Görev süresini bu iktidar uzatmıştı. Ordunun başında bulunduğu sırada gizli gizli “Terör örgütü yöneticisi olmak ve darbeye teşebbüs etmek” suçlamasıyla tutuklandı.
7 saat sorgulandı.
7 saat çok zaman.
7 saat nasıl geçti?
Acaba ne düşünmüştür?
Belki de; “gerçekten ben darbeye teşebbüs eden birisi olsaydım mutlaka arkasını getirirdim ve şimdi genel kurmay başkanını tevkif edilmek üzere mahkeme hakimine sorguya gönderecek 1 tek savcı bile bulamazlardı” diye düşünmüş müdür?
Güç taraftar toplar.
Toplum güce tapar.
Genel Kurmay Başkanlığı yapmış birini tevkif edecek yargıç sayısı 5 yıl önce 5 tane ise bugün 5000’e çıkmıştır.
Zemin kaydı.
Bu bir iktidar kavgası.
Şüphesiz pek çok fikir, görüş, kanaat sahibi çıkıp, “hukuk çalışıyor, suçu varsa başkomutan bile tutuklanır” diyecektir. Kim ne derse desin, ben gördüğümü yazacağım: Genel Kurmay Başkanlığı yapmış birinin 7 saat sorguya alınıp, “darbeye niyetli ve terör örgütü yöneticisi olmak” suçlamasıyla hapise konulmasına giden yolun başı, gelir “gericiliğe (yani irticaya) odak olmaya” kadar dayanır.
Xxx
Baş savcı çıkmıştı.
“Odak oldu” denmişti.
Anayasa Mahkemesi toplandı..
1 Başkanı, 10 üyesi var.
Karar; 10’na 1 sonuçla; “İktidar partisi AKP irticai faliyetlerin(yani gericiliğin ve bölücülüğün) odağı haline gelmiştir” diye karar almıştı.
Karar çok netti.
Anlaşılırdı.
Yani bu parti, Partinin kurucuları., Başkanı, teşkilatı ve yandaşları “cumhuriyetin dayandığı temel olan laiklik ile bölünmez bütünlüğü” ortadan kaldıracak bir karşı devrimin(gericilik ile bölücülüğün) odağı olmuşlardır.
Karara başkan hayır demişti.
10 üyenin 10’nu da “irticanın odağı olmuştur” diye oy kullanmışlardı. Bu karardan sonra sıra; “gericilik ile bölücülüğün odağı olmuş iktidar partisine, onu kuranlara, yönetenlere verilecek cezaya” gelmişti.

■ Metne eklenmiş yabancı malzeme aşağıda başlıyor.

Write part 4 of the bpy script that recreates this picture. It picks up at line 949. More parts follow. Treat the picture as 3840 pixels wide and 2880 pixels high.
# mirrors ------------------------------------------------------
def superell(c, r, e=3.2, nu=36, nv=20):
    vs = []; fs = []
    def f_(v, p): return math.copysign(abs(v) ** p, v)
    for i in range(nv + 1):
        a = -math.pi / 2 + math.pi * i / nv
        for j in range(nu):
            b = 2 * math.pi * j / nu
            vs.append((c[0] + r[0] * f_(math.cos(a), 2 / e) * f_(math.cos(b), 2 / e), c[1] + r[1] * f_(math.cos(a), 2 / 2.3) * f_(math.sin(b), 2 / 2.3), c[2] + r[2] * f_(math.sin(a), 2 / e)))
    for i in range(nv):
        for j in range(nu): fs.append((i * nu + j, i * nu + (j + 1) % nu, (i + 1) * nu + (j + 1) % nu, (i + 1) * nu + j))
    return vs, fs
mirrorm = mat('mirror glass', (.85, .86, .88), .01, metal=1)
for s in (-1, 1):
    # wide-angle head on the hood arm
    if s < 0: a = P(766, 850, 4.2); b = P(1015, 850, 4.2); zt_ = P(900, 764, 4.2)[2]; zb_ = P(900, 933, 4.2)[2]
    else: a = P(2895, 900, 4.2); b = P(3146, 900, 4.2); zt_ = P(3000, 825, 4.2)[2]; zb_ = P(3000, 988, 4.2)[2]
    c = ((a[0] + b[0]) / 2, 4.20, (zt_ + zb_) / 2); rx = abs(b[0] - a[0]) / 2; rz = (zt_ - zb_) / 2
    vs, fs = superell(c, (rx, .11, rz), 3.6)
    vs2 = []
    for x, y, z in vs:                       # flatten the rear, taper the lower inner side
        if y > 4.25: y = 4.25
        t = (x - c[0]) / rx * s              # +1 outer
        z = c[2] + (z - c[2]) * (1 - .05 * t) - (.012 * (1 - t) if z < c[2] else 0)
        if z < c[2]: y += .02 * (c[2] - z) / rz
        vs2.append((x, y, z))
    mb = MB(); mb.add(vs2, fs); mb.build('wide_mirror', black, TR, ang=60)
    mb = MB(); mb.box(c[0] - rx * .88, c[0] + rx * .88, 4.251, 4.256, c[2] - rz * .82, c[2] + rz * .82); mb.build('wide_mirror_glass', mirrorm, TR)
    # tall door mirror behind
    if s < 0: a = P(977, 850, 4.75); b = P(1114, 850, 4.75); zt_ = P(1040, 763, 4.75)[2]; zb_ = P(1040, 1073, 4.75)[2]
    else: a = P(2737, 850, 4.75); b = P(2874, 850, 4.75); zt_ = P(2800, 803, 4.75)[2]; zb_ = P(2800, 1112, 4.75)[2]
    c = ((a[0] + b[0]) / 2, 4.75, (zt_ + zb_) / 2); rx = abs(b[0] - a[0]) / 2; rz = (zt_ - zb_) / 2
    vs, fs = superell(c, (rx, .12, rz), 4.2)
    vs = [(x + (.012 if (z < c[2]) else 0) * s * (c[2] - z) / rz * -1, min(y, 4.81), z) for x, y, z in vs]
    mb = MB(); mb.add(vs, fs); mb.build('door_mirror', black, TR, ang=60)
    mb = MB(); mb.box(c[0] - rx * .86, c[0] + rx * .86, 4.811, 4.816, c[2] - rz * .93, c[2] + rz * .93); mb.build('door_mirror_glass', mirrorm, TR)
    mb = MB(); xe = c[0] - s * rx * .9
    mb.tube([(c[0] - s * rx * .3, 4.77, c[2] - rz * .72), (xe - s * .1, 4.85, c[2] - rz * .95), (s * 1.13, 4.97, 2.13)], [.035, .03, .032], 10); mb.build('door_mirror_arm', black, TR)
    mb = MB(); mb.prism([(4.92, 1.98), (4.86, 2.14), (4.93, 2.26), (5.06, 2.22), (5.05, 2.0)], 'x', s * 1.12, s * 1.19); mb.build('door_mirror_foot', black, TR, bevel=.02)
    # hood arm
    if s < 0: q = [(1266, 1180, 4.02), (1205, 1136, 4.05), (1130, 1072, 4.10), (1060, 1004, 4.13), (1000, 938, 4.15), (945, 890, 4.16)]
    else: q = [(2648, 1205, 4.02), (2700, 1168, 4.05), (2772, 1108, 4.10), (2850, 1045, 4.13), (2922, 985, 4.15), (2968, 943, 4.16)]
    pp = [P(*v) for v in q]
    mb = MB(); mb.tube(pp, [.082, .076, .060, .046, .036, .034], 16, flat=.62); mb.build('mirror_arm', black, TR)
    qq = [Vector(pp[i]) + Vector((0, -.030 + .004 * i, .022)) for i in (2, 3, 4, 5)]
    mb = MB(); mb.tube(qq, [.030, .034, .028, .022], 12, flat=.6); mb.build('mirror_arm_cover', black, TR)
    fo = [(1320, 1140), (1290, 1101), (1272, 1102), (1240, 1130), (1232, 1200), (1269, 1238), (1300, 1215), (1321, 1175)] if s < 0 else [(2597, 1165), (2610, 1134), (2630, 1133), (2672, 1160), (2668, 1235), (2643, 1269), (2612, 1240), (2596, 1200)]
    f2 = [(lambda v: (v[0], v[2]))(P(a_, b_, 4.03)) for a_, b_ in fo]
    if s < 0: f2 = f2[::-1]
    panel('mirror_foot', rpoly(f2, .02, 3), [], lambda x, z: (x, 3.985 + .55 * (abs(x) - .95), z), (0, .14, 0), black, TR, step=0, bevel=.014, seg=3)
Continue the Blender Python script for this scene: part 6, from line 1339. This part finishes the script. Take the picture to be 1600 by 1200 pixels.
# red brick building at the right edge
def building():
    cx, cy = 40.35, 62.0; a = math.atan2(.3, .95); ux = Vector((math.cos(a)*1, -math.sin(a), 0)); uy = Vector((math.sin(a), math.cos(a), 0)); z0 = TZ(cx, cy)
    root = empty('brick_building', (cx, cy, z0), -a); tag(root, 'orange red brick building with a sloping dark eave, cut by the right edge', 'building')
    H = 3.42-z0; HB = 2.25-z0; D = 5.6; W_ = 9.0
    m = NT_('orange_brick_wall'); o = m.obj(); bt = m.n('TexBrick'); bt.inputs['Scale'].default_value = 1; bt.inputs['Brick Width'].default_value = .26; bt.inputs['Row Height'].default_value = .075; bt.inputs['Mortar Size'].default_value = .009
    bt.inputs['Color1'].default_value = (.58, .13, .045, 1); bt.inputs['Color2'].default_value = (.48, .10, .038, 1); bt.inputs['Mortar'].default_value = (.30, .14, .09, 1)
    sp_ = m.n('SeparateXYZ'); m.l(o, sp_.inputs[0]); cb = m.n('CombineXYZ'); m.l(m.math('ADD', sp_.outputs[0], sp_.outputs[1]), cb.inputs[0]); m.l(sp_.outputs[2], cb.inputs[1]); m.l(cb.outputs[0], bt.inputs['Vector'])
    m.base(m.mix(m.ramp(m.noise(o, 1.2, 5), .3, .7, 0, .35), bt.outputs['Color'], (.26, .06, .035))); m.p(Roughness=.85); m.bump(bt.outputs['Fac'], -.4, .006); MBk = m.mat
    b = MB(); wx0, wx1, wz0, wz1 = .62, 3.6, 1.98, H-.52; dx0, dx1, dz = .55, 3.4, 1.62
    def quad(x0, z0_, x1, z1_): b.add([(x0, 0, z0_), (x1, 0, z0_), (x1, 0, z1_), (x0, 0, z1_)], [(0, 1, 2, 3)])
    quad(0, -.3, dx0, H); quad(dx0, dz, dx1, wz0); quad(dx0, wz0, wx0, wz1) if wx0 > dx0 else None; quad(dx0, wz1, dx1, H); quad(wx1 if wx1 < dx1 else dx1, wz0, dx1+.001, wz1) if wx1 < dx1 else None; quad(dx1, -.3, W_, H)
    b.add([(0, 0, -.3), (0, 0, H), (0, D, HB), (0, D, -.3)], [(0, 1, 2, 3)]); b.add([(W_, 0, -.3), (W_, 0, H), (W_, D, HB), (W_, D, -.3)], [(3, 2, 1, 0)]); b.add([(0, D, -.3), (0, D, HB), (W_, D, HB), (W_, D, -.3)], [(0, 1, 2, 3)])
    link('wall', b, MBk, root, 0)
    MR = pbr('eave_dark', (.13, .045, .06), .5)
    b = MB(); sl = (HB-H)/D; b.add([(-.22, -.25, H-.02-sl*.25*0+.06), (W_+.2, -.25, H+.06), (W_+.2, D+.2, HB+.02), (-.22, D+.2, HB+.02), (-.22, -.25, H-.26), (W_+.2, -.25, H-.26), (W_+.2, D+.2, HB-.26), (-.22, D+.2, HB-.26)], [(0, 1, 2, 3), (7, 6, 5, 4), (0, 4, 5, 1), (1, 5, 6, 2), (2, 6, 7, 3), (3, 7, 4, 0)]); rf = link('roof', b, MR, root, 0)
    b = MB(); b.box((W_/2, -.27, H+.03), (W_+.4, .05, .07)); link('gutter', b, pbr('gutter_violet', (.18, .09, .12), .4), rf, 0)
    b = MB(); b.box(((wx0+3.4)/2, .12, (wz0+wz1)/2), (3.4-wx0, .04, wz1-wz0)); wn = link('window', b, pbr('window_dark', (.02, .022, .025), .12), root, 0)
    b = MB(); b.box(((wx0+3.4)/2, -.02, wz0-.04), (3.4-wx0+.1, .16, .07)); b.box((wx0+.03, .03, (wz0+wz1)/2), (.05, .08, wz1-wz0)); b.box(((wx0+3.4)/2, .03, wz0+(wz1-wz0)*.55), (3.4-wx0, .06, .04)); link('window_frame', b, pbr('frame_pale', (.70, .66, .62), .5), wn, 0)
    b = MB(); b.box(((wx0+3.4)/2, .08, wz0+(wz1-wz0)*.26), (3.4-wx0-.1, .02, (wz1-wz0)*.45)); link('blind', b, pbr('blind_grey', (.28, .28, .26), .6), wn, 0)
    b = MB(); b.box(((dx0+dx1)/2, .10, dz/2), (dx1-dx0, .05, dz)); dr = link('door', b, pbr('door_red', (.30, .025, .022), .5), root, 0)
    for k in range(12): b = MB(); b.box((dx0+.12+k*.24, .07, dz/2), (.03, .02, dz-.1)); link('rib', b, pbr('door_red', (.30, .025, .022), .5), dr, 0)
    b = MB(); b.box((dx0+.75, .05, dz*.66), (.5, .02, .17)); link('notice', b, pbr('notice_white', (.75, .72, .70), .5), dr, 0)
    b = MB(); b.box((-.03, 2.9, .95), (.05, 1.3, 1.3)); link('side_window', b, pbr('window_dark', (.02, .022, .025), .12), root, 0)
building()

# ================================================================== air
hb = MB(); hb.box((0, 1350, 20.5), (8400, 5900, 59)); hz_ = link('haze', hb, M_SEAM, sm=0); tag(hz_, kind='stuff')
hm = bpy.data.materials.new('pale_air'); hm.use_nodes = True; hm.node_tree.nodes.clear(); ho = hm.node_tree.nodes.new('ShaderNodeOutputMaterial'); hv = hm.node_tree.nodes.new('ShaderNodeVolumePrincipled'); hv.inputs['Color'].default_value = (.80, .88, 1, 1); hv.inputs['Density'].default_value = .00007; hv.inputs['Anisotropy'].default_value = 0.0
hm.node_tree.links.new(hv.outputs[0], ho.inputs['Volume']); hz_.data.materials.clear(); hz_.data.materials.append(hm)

Ceza: kapatmak olabilirdi.
Veya parasını kesmek.
Anayasa Mahkemesi’nin üyeleri; sıra cezanın türünü belirlemeye gelince kararlarını 6’ya 5 olarak “partiyi kapatmaktan yana değil partiye Hazine’den yapılan okkalı yardımın bir süre kesilmesinden yana” karar aldılar.
Xxx
Hiç nedamet lafı işitmedik.
Partinin başkanı, “Anayasa Mahkemesi, bizim odak olduğumuza” karar verdi, ben çok nadim (pişman) oldum, çok üzüntü duydum, hal ve tavırlarımıza dikkat edeceğiz demedi.
Tersini yaptılar.
Mahkemenin defterini dürdüler.
Zemini kazıdılar.
7 saat sorgulandı.
Tevkif edildi.
Karşı devrim hamle yaptı.
Gericilik bayram yapıyor.
Bölücülük halay çekmekte.
7 saat çok zaman.
Acaba ne düşündü?
(uyan borusu)
Bu mahkemeler!
İstanbul Barosu eski Başkanı Turgut Kazan, dün şu açıklamayı yaptı: “Siyasal iktidara yakın bir köşe yazarının diliyle, ülkemizdeki bütün soruşturmalar “polis merkezli” olarak yürütülüyor. Savcılar “yönlendirici/denetleyici” değil, “onaylayıcı ve meşrulaştırıcı” bir görev üstleniyor. Böylece, bazı çevrelerin kızdığı gazeteci/avukat veya başka meslekten insanlar, yargı formatı kullanılarak, düşman ceza hukuku kurallarıyla susturuluyor. Bugün Türkiye’de yaşadığımız gerçek budur.Anayasanın 148. maddesi gayet açıktır. Genelkurmay Başkanı, göreviyle ilgili suçlardan dolayı, ancak Yüce Divan’da yargılanabilir. Dolayısıyla, Özel Yetkili Mahkeme Genelkurmay Başkanı için tutuklama kararı veremez.”